After Ellis filed her suit, Rent-A-Center moved to compel arbitration based on an arbitration agreement Ellis signed when she was hired, court filings said. The arbitration agreement included a delegation clause requiring challenges of the agreement be resolved by an arbitrator and not a court.

“Because the delegation clause was neither unconscionable nor unenforceable, we reverse the circuit court and remand this case for an order compelling arbitration,” Walker said in the Supreme Court opinion. Justice Margaret Workman concurred and authored a separate opinion.

“After respondent Anita Ellis was terminated from employment, she filed workers’ compensation discrimination claims against petitioners Rent-A-Center Inc. and Rent-A-Center East Inc.,” Walker wrote. “Relying on the arbitration agreement that respondent signed at the time she was hired, petitioners moved to compel arbitration. “

In her suit, Ellis challenged the arbitration agreement’s delegation clause.

“The circuit court found the delegation clause unconscionable and refused to enforce the arbitration agreement,” Walker wrote. “On appeal, petitioners contend that the delegation clause should have been enforced and the matter sent to arbitration.”

The circuit court determined that the agreement substantially impaired a plaintiff’s right to pursue remedies for their losses such as a class action suit, which was expressly waived in the agreement, and that it would deprive the respondent of a statutory remedy that exists to benefit and protect workers that have the claims set forth in West Virginia Code § 23-5A-3, court filings said.

The circuit court also concluded that there was a lack of a real and voluntary meeting of the minds, there was an overall imbalance and one-sidedness to the agreement and there was no choice or bargaining on the part of the respondent, as her only alternative to signing the agreement was not taking the job, court filings said.
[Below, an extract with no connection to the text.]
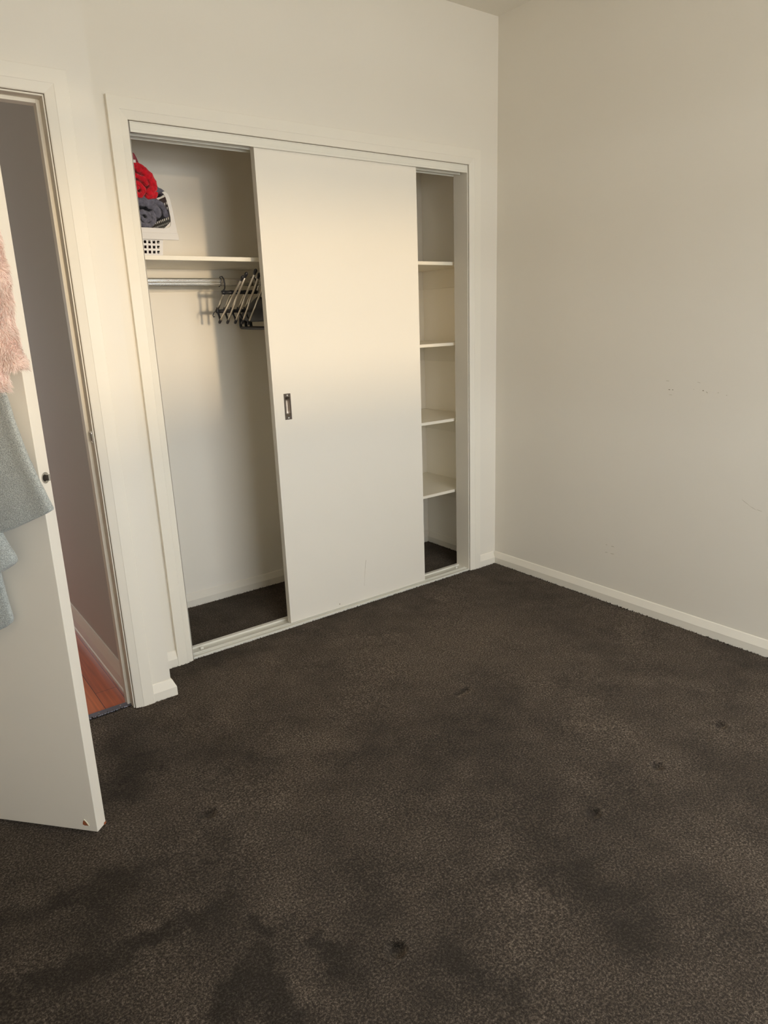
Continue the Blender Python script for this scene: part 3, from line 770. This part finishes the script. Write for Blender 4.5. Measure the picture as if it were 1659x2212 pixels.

“Petitioners contend, and we agree, that the arbitration agreement also contains mutual promises by both parties to arbitrate disputes covered by the agreement, which constitutes sufficient consideration to support the agreement,” the Supreme Court opinion said. “This mutuality is far more than the ‘modicum of bilaterality’ required by our court in employment arbitration agreements. Thus, we find nothing in the delegation clause upon which to conclude that it lacks mutuality.”

The Supreme Court determined the circuit court should have referred the parties’ arguments about the enforceability of the arbitration agreement to the arbitrator.

“For these reasons, we reverse the circuit court’s June 23, 2017, order, and remand the case to the circuit court with directions to refer the respondent’s challenge to the enforceability of the arbitration agreement to an arbitrator, in accordance with the parties’ contract,” Walker wrote.

Workman wrote in her concurring opinion that she wanted to point out that arbitration agreements are trumping individuals’ rights to jury trials and that fundamental right should be “zealously guarded.”

“The arbitration agreement deprived Ms. Ellis of the right to have a jury determine the facts surrounding the issue of whether her statutory rights were violated,” Workman wrote. “I will continue to express my judicial disdain for these mandatory arbitration agreements prepared by sophisticated businesses and forced upon people as a condition of employment.”